LOST SON, THE

The Lost Son (1999)

LOST SON, THE

(director/writer: Chris Menges; screenwriters: Eric Leclere/Margaret Leclere/Mark Mills; cinematographer: Barry Ackroyd; editors: Pamela Power/Luc Barnier; music: Goran Bregovic; cast: Daniel Auteuil (Xavier Lombard), Nastassja Kinski (Deborah Spitz), Bruce Greenwood (Friedman), Katrin Cartlidge (Emily), Ciaran Hinds (Carlos), Marianne Denicourt (Nathalie), Billie Whitelaw (Mrs. Spitz), Cyril Shaps (Mr. Spitz), James Harris (Hopper), Hemal Pandya (Shiva), Cal Macaninch (Peter); Runtime: 102; Le Studio Canal Plus; 1999-UK/Fr.)
“A hardboiled private eye genre film that comes with the troubling taboo subject matter of kiddie porn.”

Reviewed by Dennis Schwartz

A hardboiled private eye genre film that comes with the troubling taboo subject matter of kiddie porn. It is directed with strength and conviction by the talented Britisher Chris Menges (A World Apart/Second Best), who does not flinch in covering all the slime. But the film goes Hollywood in its conventional violent ending, as it uses the typical gumshoe action response to a very real societal problem. This intelligent thriller, however, is not ruined by that and should be applauded for its sound treatment of the pedophile theme it raises and its refusal to soft-pedal it.
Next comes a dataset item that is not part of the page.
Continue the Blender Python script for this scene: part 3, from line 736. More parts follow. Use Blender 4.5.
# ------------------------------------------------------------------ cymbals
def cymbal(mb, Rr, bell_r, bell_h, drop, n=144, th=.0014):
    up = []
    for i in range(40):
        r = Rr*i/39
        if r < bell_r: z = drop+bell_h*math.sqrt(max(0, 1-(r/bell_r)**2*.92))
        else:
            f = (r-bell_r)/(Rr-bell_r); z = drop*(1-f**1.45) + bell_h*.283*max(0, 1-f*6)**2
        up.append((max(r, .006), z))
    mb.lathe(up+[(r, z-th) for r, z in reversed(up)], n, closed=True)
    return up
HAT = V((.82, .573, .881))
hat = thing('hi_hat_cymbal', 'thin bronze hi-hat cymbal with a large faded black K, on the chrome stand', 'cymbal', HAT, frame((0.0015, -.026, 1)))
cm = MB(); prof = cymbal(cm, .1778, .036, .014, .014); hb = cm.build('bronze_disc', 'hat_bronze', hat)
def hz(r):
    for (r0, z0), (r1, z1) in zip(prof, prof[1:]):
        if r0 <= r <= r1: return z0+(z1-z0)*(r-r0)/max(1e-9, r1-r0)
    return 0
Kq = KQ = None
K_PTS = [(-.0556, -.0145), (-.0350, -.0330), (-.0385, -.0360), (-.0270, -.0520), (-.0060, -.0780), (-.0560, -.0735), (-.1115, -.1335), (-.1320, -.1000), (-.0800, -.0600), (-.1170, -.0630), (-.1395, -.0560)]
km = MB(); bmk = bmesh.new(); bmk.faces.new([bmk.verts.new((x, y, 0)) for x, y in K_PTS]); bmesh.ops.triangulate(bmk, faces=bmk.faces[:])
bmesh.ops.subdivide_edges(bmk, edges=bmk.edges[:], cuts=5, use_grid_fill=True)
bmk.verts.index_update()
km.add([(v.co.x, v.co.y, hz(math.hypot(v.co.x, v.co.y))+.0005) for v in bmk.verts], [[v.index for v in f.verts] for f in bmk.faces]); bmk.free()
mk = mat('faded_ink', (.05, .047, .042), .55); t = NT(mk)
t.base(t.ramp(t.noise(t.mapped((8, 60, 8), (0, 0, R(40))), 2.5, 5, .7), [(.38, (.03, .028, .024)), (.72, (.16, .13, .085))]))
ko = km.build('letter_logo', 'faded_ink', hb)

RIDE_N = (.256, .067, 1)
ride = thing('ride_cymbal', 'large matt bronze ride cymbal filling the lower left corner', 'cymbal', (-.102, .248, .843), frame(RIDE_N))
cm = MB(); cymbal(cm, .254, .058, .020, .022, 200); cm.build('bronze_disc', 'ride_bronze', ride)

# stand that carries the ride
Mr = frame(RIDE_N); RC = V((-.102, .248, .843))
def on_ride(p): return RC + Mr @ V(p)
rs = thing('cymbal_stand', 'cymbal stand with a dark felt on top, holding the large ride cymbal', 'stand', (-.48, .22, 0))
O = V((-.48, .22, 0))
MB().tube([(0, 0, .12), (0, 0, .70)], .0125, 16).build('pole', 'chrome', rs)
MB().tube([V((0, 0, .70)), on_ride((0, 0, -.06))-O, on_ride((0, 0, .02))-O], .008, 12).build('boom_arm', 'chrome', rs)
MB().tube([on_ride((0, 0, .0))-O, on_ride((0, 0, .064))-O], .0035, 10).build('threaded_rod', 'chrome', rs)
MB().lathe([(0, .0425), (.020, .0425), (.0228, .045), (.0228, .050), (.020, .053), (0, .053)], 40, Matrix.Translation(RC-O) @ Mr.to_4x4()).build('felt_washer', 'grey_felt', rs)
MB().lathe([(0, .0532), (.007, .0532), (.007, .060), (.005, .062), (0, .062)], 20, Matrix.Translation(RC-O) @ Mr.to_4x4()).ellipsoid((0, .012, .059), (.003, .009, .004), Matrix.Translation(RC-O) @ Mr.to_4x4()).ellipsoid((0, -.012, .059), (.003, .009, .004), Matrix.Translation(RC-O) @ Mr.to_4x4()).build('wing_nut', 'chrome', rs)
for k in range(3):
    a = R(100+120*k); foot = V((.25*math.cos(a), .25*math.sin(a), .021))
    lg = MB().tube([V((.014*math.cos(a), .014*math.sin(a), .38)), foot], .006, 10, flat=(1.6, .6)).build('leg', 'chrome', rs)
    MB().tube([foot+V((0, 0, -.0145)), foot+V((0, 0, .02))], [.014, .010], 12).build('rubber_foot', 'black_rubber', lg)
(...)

The famous French actor with the perpetual sad look on his kisser, Daniel Auteuil, is in his first English-language role (he has a lot of trouble with the language, which does hinder his performance). He plays an ex-Paris cop Xavier Lombard, who left under cloudy circumstances after a murder investigation over a drug dealer. Trying to get by and forget his troubles in Paris he’s now living alone in a modest London Soho flat with his goldfish and in his spare time plays in an amateur soccer league. Xavier works as a private eye, handling mostly adultery cases.

Xavier’s surprised to find that his former Parisian colleague, Carlos (Hinds), is living in London the last three years and is now working for his rich manufacturer father in-law from Hampstead. Carlos has talked the family into hiring him to find their wayward son, Leon, a heroin addict and a dilettante photographer who has been missing ever since he borrowed a thousand pounds about a month ago from his sister.

Mr. and Mrs. Spitz (Cyril Shaps & Billie Whitlaw) give him a generous retainer and implore him to find their son while Deborah (Kinski), Carlos’s wife, takes a hostile stance against both her brother and the shamus. She says Leon probably used the money for drugs.

Checking out Leon’s flat the private eye obtains the address of Emily (Cartlidge), Leon’s girlfriend. When he visits her, he finds a Third World child who is so traumatized he can’t speak. The victimized child was brought to stay with Emily by Leon. The kid only mentions that the Austrian did this to him. Emily also gives him a kiddie porno videotape that Leon gave her, before he disappeared.

Lombard works hard to convince his loyal hooker friend Nathalie (Denicourt), someone he knew from Paris, to use her pimp contacts to get him a child sex date from the Austrian. From thereon, it’s Lombard doing a Clint Eastwood thing against the sleazy operators of this international kidnapping-porn ring. He will track them down in the hotel they use to force these kids into having sex with paying customers, and in one shot worth more than a thousand words–a kid victim pisses on the corpse of one of his abusers. Lombard’s implausible one man crusade will take him as faraway as Mexico, as this shady private eye stubbornly feels he must do the right thing and eradicate this scum of the earth child sex syndicate. The surprise comes at the end, as to who is heading the porn ring. Though it’s not much of a surprise, as the ending is a familiar one for this genre.